● OBJECTIVE: Starting with the first line and ending with the line that holds "S.view_settings.use_curve_mapping = False", repeat the material exactly.

● DATASET CONTENT:

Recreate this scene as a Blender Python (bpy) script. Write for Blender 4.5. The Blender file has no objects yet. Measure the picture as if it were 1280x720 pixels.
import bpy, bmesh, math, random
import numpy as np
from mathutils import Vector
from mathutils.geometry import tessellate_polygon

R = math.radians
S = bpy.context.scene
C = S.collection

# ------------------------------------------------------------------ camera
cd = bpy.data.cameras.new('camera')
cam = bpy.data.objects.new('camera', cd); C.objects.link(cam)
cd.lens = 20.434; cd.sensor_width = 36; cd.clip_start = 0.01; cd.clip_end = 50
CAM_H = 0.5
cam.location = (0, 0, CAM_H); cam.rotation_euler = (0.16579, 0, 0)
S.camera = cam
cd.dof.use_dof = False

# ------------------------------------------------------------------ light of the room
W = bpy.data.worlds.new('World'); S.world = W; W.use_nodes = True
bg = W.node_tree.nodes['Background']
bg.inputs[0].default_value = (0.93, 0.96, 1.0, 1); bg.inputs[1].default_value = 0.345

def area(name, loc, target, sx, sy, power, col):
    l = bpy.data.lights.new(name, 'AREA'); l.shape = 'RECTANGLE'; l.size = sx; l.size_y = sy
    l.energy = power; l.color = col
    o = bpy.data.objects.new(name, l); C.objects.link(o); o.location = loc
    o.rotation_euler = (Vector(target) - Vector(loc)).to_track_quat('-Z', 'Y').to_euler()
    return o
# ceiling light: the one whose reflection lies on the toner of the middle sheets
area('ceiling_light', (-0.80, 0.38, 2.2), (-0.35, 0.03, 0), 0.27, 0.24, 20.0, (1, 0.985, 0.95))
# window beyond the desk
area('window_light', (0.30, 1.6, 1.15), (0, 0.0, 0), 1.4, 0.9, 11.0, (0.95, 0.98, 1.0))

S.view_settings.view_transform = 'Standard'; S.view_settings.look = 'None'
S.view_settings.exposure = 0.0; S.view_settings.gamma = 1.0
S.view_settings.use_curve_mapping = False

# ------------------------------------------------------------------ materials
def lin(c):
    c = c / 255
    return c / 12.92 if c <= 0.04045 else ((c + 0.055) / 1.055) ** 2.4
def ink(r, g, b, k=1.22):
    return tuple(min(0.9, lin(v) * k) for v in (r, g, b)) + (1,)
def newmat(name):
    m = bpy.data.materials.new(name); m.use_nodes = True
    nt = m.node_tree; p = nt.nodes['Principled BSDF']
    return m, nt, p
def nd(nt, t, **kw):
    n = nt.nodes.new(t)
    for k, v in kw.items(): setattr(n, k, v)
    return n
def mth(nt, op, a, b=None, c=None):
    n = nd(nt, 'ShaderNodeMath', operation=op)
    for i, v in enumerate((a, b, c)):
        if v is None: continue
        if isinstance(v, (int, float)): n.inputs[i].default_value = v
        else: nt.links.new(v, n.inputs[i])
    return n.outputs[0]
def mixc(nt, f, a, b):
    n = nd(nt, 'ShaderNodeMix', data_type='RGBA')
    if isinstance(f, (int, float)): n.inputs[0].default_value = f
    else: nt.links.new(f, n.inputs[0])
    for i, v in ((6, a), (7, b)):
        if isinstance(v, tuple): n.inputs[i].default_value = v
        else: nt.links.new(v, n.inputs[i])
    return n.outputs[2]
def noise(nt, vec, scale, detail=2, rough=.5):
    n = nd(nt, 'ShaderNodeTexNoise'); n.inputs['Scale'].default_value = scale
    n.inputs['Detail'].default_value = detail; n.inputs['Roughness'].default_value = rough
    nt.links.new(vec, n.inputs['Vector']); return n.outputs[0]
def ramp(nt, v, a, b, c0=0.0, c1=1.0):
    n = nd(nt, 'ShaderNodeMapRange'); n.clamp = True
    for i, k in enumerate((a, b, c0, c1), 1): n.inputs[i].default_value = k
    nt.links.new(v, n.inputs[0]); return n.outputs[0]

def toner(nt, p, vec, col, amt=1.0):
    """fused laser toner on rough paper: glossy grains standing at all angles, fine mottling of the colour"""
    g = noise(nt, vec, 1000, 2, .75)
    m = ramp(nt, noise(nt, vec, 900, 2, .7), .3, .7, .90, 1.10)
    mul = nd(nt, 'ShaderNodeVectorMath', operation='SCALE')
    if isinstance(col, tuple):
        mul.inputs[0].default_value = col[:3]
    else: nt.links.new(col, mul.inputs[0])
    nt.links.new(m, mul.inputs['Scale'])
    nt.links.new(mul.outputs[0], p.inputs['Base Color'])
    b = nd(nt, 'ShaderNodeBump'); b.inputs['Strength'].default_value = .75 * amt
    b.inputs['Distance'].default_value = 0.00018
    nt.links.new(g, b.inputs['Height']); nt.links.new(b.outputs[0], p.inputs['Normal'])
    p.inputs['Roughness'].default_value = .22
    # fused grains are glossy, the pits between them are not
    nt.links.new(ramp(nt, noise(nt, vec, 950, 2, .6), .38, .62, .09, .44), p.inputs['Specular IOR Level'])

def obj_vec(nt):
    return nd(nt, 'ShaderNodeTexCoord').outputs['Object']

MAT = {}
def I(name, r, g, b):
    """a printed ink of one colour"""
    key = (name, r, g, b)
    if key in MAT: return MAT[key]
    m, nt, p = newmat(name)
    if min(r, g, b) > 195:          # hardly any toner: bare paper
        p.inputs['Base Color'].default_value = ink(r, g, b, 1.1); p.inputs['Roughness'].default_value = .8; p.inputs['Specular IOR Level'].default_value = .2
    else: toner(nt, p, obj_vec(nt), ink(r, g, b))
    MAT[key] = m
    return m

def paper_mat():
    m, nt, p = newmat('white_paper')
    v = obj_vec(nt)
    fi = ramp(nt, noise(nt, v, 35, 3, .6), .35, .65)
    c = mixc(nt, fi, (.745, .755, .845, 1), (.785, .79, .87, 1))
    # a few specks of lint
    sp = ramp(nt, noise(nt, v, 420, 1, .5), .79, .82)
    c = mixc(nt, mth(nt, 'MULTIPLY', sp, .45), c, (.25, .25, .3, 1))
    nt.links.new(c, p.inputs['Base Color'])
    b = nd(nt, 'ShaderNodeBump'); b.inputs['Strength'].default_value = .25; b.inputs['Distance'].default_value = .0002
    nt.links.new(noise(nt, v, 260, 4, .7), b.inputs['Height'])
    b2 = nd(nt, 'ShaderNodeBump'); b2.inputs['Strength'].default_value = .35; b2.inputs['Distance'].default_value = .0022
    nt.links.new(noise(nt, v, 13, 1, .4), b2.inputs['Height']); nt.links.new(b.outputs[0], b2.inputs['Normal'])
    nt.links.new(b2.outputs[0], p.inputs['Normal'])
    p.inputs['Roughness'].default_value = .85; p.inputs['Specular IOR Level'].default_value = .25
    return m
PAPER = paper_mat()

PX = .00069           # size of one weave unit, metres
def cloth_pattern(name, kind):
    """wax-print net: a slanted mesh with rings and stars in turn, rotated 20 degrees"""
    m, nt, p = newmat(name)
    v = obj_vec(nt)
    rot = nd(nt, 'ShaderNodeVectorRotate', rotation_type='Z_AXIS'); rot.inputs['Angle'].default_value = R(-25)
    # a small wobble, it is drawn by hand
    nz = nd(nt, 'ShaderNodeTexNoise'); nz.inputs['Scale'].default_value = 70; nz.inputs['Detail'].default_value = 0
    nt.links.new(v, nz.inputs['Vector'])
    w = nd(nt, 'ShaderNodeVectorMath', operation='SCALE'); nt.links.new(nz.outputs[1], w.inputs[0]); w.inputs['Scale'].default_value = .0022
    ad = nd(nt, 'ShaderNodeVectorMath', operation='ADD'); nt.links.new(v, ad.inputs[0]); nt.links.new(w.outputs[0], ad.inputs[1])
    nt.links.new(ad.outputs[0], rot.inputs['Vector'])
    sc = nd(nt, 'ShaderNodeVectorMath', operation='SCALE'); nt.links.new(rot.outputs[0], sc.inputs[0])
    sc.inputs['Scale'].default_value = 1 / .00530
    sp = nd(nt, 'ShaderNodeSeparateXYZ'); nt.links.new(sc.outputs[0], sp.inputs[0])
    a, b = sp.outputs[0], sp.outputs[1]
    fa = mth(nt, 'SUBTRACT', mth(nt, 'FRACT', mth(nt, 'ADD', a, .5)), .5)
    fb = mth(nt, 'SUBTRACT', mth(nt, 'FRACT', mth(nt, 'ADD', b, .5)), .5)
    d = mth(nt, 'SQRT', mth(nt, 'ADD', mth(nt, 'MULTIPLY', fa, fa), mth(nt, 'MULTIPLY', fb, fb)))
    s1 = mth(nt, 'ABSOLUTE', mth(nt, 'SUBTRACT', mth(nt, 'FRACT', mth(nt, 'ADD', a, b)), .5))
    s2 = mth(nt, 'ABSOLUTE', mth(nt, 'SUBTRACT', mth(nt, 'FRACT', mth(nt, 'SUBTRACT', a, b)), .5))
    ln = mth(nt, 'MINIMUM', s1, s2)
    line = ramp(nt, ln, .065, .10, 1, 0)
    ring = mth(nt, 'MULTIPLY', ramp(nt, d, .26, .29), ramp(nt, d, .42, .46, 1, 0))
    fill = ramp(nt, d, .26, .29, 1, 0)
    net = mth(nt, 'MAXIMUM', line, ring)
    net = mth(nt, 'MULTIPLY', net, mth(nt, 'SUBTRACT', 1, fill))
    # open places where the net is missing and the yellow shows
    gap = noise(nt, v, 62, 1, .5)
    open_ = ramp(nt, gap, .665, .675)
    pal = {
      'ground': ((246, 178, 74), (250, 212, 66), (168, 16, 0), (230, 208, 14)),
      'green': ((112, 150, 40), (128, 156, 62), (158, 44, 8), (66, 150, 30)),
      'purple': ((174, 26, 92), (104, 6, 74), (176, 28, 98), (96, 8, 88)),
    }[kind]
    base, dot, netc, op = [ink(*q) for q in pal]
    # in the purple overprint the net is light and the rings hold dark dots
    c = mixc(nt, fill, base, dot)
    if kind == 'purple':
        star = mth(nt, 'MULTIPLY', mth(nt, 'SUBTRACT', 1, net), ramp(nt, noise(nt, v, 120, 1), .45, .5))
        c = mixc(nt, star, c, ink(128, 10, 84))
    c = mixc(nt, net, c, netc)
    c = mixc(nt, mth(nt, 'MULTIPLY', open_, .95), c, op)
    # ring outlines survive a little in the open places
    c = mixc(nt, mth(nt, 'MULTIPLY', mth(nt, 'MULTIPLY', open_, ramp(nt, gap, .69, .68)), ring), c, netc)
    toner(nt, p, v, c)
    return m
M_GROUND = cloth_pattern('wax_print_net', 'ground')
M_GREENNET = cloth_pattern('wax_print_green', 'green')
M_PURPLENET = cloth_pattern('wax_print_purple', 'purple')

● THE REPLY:
Recreate this scene as a Blender Python (bpy) script. Write for Blender 4.5. The Blender file has no objects yet. Measure the picture as if it were 1280x720 pixels.
import bpy, bmesh, math, random
import numpy as np
from mathutils import Vector
from mathutils.geometry import tessellate_polygon

R = math.radians
S = bpy.context.scene
C = S.collection

# ------------------------------------------------------------------ camera
cd = bpy.data.cameras.new('camera')
cam = bpy.data.objects.new('camera', cd); C.objects.link(cam)
cd.lens = 20.434; cd.sensor_width = 36; cd.clip_start = 0.01; cd.clip_end = 50
CAM_H = 0.5
cam.location = (0, 0, CAM_H); cam.rotation_euler = (0.16579, 0, 0)
S.camera = cam
cd.dof.use_dof = False

# ------------------------------------------------------------------ light of the room
W = bpy.data.worlds.new('World'); S.world = W; W.use_nodes = True
bg = W.node_tree.nodes['Background']
bg.inputs[0].default_value = (0.93, 0.96, 1.0, 1); bg.inputs[1].default_value = 0.345

def area(name, loc, target, sx, sy, power, col):
    l = bpy.data.lights.new(name, 'AREA'); l.shape = 'RECTANGLE'; l.size = sx; l.size_y = sy
    l.energy = power; l.color = col
    o = bpy.data.objects.new(name, l); C.objects.link(o); o.location = loc
    o.rotation_euler = (Vector(target) - Vector(loc)).to_track_quat('-Z', 'Y').to_euler()
    return o
# ceiling light: the one whose reflection lies on the toner of the middle sheets
area('ceiling_light', (-0.80, 0.38, 2.2), (-0.35, 0.03, 0), 0.27, 0.24, 20.0, (1, 0.985, 0.95))
# window beyond the desk
area('window_light', (0.30, 1.6, 1.15), (0, 0.0, 0), 1.4, 0.9, 11.0, (0.95, 0.98, 1.0))

S.view_settings.view_transform = 'Standard'; S.view_settings.look = 'None'
S.view_settings.exposure = 0.0; S.view_settings.gamma = 1.0
S.view_settings.use_curve_mapping = False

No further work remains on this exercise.